CHALLENGE: Begin at the top of the entries below and write out every line through the one containing "from mathutils import Vector, Matrix, noise", excluding pictures.

Collected data:
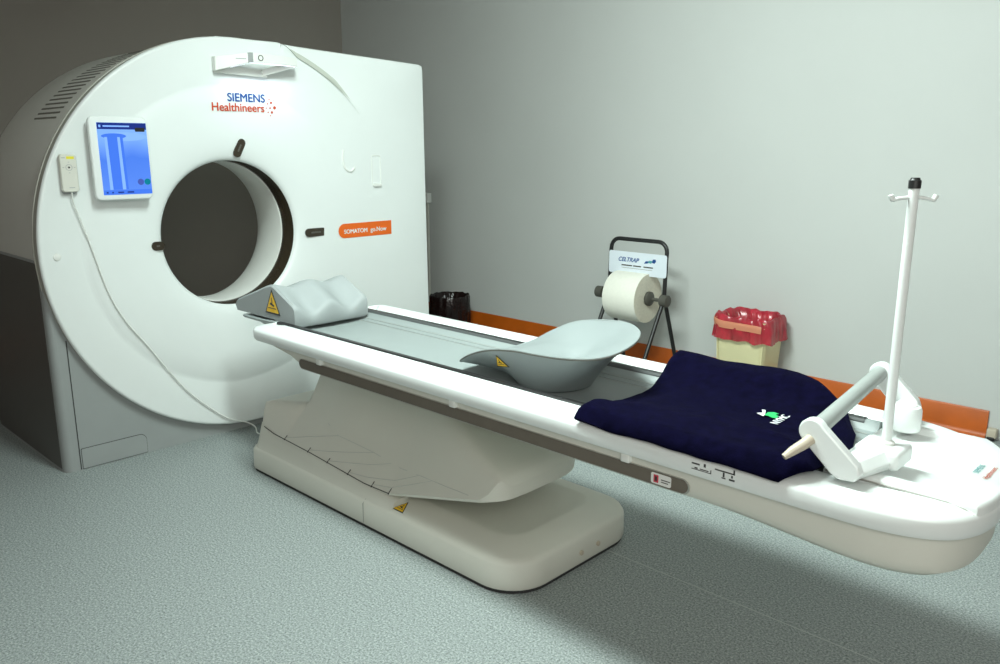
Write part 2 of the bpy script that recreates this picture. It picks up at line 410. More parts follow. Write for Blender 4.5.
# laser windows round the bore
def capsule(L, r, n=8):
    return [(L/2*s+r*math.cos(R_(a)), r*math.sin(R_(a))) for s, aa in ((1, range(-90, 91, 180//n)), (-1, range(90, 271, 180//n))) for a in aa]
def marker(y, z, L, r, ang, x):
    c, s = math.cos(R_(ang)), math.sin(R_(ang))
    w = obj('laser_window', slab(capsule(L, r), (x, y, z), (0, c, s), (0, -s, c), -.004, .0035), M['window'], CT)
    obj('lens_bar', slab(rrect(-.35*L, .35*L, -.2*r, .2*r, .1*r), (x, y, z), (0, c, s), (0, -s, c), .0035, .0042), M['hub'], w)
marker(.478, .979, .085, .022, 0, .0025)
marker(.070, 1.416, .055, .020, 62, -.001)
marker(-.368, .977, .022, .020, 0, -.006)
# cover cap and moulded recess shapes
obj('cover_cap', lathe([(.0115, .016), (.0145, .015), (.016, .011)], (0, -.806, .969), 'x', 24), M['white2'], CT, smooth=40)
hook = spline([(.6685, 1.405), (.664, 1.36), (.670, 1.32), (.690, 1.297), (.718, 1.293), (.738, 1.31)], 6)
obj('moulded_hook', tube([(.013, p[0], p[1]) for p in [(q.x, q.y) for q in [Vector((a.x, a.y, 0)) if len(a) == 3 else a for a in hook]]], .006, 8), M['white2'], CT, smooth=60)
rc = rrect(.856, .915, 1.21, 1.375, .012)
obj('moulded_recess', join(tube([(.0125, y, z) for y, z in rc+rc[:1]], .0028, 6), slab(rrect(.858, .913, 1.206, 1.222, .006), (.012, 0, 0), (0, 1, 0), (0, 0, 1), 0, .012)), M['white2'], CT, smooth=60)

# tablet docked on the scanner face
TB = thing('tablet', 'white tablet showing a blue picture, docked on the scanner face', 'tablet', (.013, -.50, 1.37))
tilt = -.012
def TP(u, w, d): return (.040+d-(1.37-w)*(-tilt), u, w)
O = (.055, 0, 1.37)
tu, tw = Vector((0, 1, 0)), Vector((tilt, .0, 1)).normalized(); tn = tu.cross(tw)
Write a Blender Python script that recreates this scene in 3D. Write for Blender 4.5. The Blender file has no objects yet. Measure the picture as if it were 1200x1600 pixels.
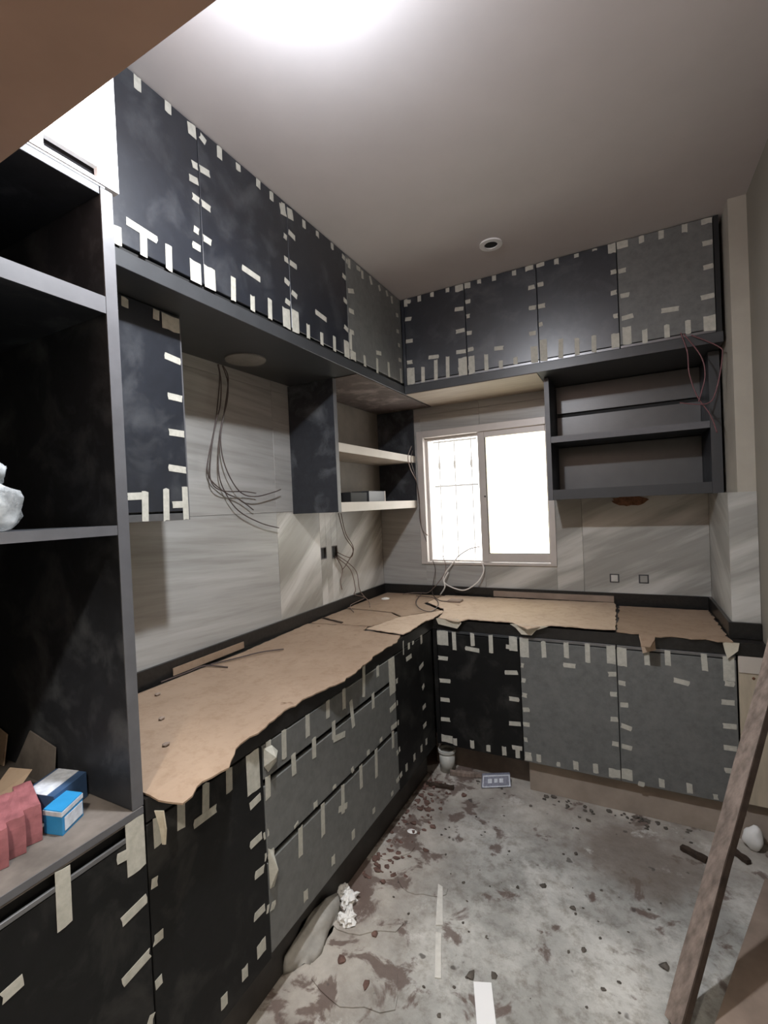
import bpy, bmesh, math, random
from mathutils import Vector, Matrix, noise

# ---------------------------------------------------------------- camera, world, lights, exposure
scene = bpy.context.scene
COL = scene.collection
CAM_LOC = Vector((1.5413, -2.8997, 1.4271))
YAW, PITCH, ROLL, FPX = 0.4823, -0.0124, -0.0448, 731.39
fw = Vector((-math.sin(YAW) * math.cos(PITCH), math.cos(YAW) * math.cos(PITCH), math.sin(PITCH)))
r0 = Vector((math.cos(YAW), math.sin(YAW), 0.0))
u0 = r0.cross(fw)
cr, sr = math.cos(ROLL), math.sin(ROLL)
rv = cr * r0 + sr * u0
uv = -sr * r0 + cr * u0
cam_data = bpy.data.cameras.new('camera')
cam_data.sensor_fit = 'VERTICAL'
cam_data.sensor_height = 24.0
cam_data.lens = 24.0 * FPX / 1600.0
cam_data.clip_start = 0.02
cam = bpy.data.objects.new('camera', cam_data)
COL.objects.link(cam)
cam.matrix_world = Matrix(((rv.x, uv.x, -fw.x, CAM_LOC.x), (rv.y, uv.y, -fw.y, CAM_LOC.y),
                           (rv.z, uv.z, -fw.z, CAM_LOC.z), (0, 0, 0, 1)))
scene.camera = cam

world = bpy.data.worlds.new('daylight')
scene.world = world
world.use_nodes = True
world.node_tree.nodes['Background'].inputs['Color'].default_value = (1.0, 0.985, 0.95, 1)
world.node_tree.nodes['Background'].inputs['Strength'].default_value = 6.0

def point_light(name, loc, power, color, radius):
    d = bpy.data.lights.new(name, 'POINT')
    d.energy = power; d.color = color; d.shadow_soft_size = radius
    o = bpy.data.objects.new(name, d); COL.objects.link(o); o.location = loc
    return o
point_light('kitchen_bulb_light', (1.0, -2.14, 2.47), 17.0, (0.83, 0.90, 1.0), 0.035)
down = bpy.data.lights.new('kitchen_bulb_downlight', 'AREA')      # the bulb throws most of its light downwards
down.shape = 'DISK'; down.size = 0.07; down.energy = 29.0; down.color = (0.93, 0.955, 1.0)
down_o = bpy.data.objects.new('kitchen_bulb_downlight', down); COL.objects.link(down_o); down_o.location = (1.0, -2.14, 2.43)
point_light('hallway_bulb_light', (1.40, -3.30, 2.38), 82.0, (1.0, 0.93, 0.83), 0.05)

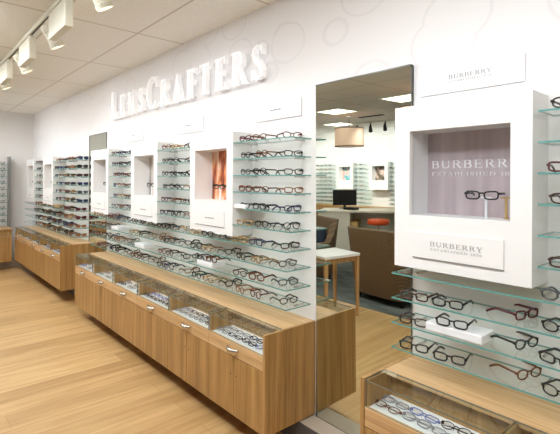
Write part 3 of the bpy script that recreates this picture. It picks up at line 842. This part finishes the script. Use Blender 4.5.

REPLY:
Write part 2 of the bpy script that recreates this picture. It picks up at line 410. More parts follow. Write for Blender 4.5.
# laser windows round the bore
def capsule(L, r, n=8):
    return [(L/2*s+r*math.cos(R_(a)), r*math.sin(R_(a))) for s, aa in ((1, range(-90, 91, 180//n)), (-1, range(90, 271, 180//n))) for a in aa]
def marker(y, z, L, r, ang, x):
    c, s = math.cos(R_(ang)), math.sin(R_(ang))
    w = obj('laser_window', slab(capsule(L, r), (x, y, z), (0, c, s), (0, -s, c), -.004, .0035), M['window'], CT)
    obj('lens_bar', slab(rrect(-.35*L, .35*L, -.2*r, .2*r, .1*r), (x, y, z), (0, c, s), (0, -s, c), .0035, .0042), M['hub'], w)
marker(.478, .979, .085, .022, 0, .0025)
marker(.070, 1.416, .055, .020, 62, -.001)
marker(-.368, .977, .022, .020, 0, -.006)
# cover cap and moulded recess shapes
obj('cover_cap', lathe([(.0115, .016), (.0145, .015), (.016, .011)], (0, -.806, .969), 'x', 24), M['white2'], CT, smooth=40)
hook = spline([(.6685, 1.405), (.664, 1.36), (.670, 1.32), (.690, 1.297), (.718, 1.293), (.738, 1.31)], 6)
obj('moulded_hook', tube([(.013, p[0], p[1]) for p in [(q.x, q.y) for q in [Vector((a.x, a.y, 0)) if len(a) == 3 else a for a in hook]]], .006, 8), M['white2'], CT, smooth=60)
rc = rrect(.856, .915, 1.21, 1.375, .012)
obj('moulded_recess', join(tube([(.0125, y, z) for y, z in rc+rc[:1]], .0028, 6), slab(rrect(.858, .913, 1.206, 1.222, .006), (.012, 0, 0), (0, 1, 0), (0, 0, 1), 0, .012)), M['white2'], CT, smooth=60)

# tablet docked on the scanner face
TB = thing('tablet', 'white tablet showing a blue picture, docked on the scanner face', 'tablet', (.013, -.50, 1.37))
tilt = -.012
def TP(u, w, d): return (.040+d-(1.37-w)*(-tilt), u, w)
O = (.055, 0, 1.37)
tu, tw = Vector((0, 1, 0)), Vector((tilt, .0, 1)).normalized(); tn = tu.cross(tw)
Write a Blender Python script that recreates this scene in 3D. Write for Blender 4.5. The Blender file has no objects yet. Measure the picture as if it were 1200x1600 pixels.
import bpy, bmesh, math, random
from mathutils import Vector, Matrix, noise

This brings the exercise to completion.